Largest protest against Netanyahu in Tel Aviv since start of Gaza war, Histadrut calls general strike for captive swap deal

Ahram Online , Sunday 1 Sep 2024

Thousands of Israelis took to the streets across Tel Aviv on Sunday evening to demand that Prime Minister Benjamin Netanyahu sign a prisoner swap deal with Hamas to bring more than 100 Israelis held captive by the Palestinian group in the Gaza Strip since 7 October.

hostages
People take part in a protest calling for a deal for the immediate release of captives held in the Gaza Strip by the Hamas militant group, in Tel Aviv, Israel. AP

 

Angry protesters unleashed fireworks and obstructed the Ayalon Highway with barricades as they condemned the refusal by Netanyahu to sign any truce and prisoner swap deal despite months of mediation efforts by Egypt, Qatar, and the US.

The Israeli Channel 13 estimated that more than 350,000 took part in the protests which are the largest against the government since the start of the Israeli war in Gaza 11 months ago.

Israel police made several arrests.

The protests on Sunday evening came in response to a call from Arnon Bar-David, the chairman of Israel's powerful Histadrut trade union, who announced earlier on Sunday a "complete strike" in support of Gaza captives on Monday and urged a deal to secure their release after six more were announced dead.

"We must stop the abandonment of the hostages... I have come to the conclusion that only our intervention can shake those who need to be shaken," Arnon Bar-David said in a statement on Sunday.

"Starting tomorrow at six in the morning, the entire Israeli economy will go on complete strike."

As part of the strike "all take-offs and landings at Ben Gurion airport will stop from 8:00 am (0500 GMT)," Bar-David said.

"We need to reach a deal, a deal that is more important than anything else," he said.

"A deal is not progressing due to political considerations and this is unacceptable."

Israeli far-right Finance Minister Bezalel Smotrich has labelled the planned strike as "illegal, saying the work stoppage would have negative repercussions on the economy in a time of war and threatening that participants who miss work will not receive their wages.

Earlier on Sunday, the Israeli military announced it had recovered the bodies of six captives from a tunnel in Gaza, sparking anger and grief among families of captives.

Some 251 captives were seized during Hamas's 7 October Al-Aqsa Flood Operation, 97 of whom remain captive in Gaza.

Scores were released during a negotiated one-week truce in November.
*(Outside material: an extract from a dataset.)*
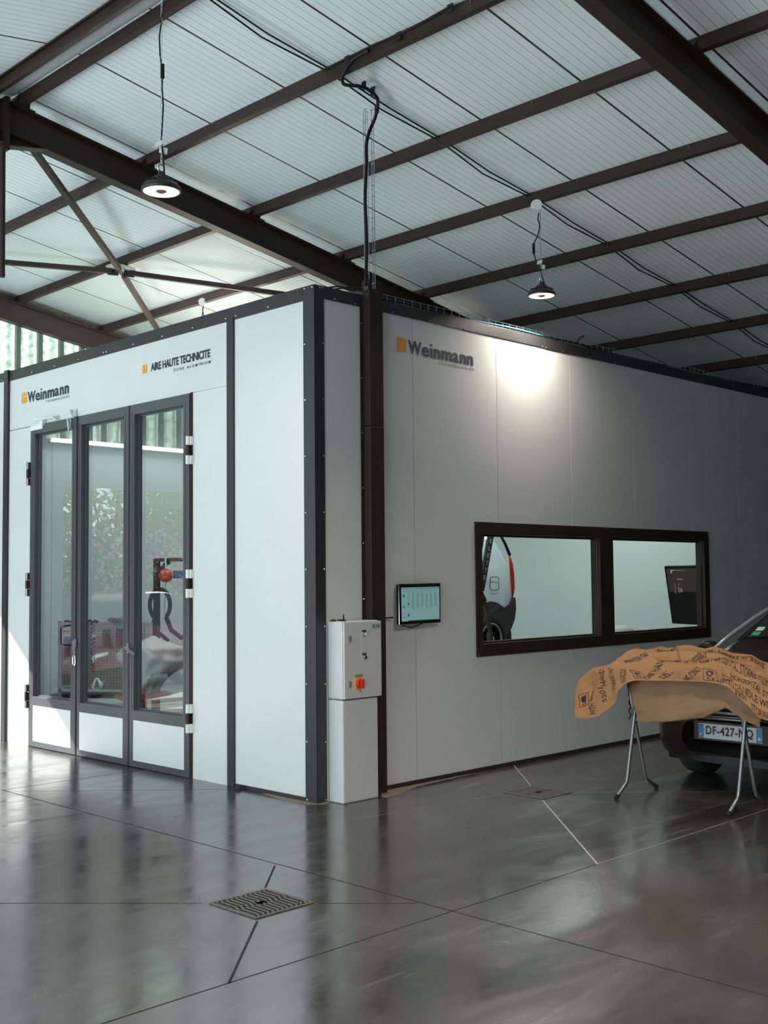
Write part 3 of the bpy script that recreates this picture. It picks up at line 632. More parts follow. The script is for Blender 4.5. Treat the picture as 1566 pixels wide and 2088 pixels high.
# logos (printed on the panels, so parts of the booth)
def logo_big(o, u, wd, s, x_sq):
    """o: origin of the square's lower left corner"""
    u = Vector(u); o = Vector(o); z = Vector((0, 0, 1))
    b = MB(); q = s
    for z0, z1 in ((0.0, 0.066), (0.074, 0.097), (0.102, 0.112)): b.quad(o+z*z0*q, o+u*x_sq+z*z0*q, o+u*x_sq+z*z1*q, o+z*z1*q)
    b.build('logo_blocks', M_ORANGE, booth)
    b = MB(); base = o+u*(x_sq+0.018)+z*-0.006
    for ch, a0, a1, hh in (('W',0,.201,.113),('e',.200,.312,.083),('i',.322,.360,.117),('n',.375,.478,.083),('m',.492,.660,.083),('a',.667,.768,.083),('n',.788,.886,.083),('n',.902,1.0,.083)):
        lettering(b, ch, base+u*a0*wd, u, z, (a1-a0)*wd, hh*s, off=0.0, bold={'e': 0.026, 'a': 0.026, 'i': 0.004}.get(ch, 0.042))
    b; b.build('logo_lettering', M_NAVY, booth)
    b = MB(); lettering(b, 'TECHNOLOGIES', o+u*(x_sq+0.018+wd*0.455)+z*-0.048, u, z, wd*0.55, 0.024*s, off=0.0, bold=0.014, spacing=1.5); b.build('logo_subtitle', M_GREYT, booth)
logo_big((0.884, -0.003, 3.482), (1, 0, 0), 0.815, 1.0, 0.110)
logo_big((-0.003, 4.585, 3.490), (0, -1, 0), 0.835, 1.0, 0.108)
b = MB()
for z0, z1 in ((3.500, 3.545), (3.550, 3.567), (3.571, 3.578)): b.quad((-0.003, 2.328, z0), (-0.003, 2.257, z0), (-0.003, 2.257, z1), (-0.003, 2.328, z1))
b.build('logo_blocks', M_ORANGE, booth)
b = MB(); lettering(b, 'AIRE HAUTE TECHNICITE', (-0.003, 2.196, 3.503), (0,-1,0), (0,0,1), 0.885, 0.073, off=0, bold=0.036, spacing=0.97); b.build('sign_lettering', M_NAVY, booth)
b = MB(); lettering(b, 'ZONE ALUMINIUM', (-0.003, 1.848, 3.452), (0,-1,0), (0,0,1), 0.545, 0.026, off=0, bold=0.012, spacing=1.45); b.build('sign_subtitle', M_GREYT, booth)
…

Israel's military campaign on the Gaza Strip since 7 October has killed at least 40,738 people, with another over 94,154 people wounded, mostly women and children, according to the Palestinian health ministry.

The United States, Egypt and Qatar have served as mediators during months-long talks to secure a ceasefire and captive release deal between Israel and Hamas but PM Netanyahu has moved the goalpost at every turn in the negotiations to avoid signing any deal.

"The cries of our children being murdered in the tunnels in Gaza is unacceptable," Bar-David said.

"We are in a state of flux, and we don't stop receiving body bags."

'End this war'
 

On Sunday afternoon, captives' loved ones and hundreds of their supporters gathered outside a government office where a cabinet meeting was scheduled to take place.

Blowing whistles, banging drums and screaming through loudspeakers, they demanded that Prime Minister Benjamin Netanyahu's government make concessions so a deal could be finalised.

"Stop murdering the hostages by your actions, by your decisions. You are killing them, they are in the tunnels and you must sign the deal. We must end this war," shouted Eyal Kalderon, cousin of French-Israeli captive Ofer Kalderon who is still being held.

"Unfortunately, I think that they hear us, but they have different issues that worry them," Kalderon later told AFP. "Political issues, they want to stay on their chair."

Kalderon said he had been calling for a general strike for months and was happy the Histadrut union was taking action.

"This was supposed to take place six months ago. But at least maybe it will help to save the lives" of those still held in Gaza, he said.

Hannah Bartell also joined the demonstration, carrying a sign featuring a picture of US-Israeli Hersh Goldberg-Polin, who was among the six announced dead on Sunday.

The sign read "BRING HERSH HOME", and Bartell had placed across it a piece of masking tape on which she had written "Sorry" in English and Hebrew.

"I don't know if they're hearing me clearly up until this point," she said of the government, adding that she hoped people supported the general strike.

"I'll continue to be here. I'll continue to bring more friends with me, because it gets more and more important with each day that passes that we need a deal."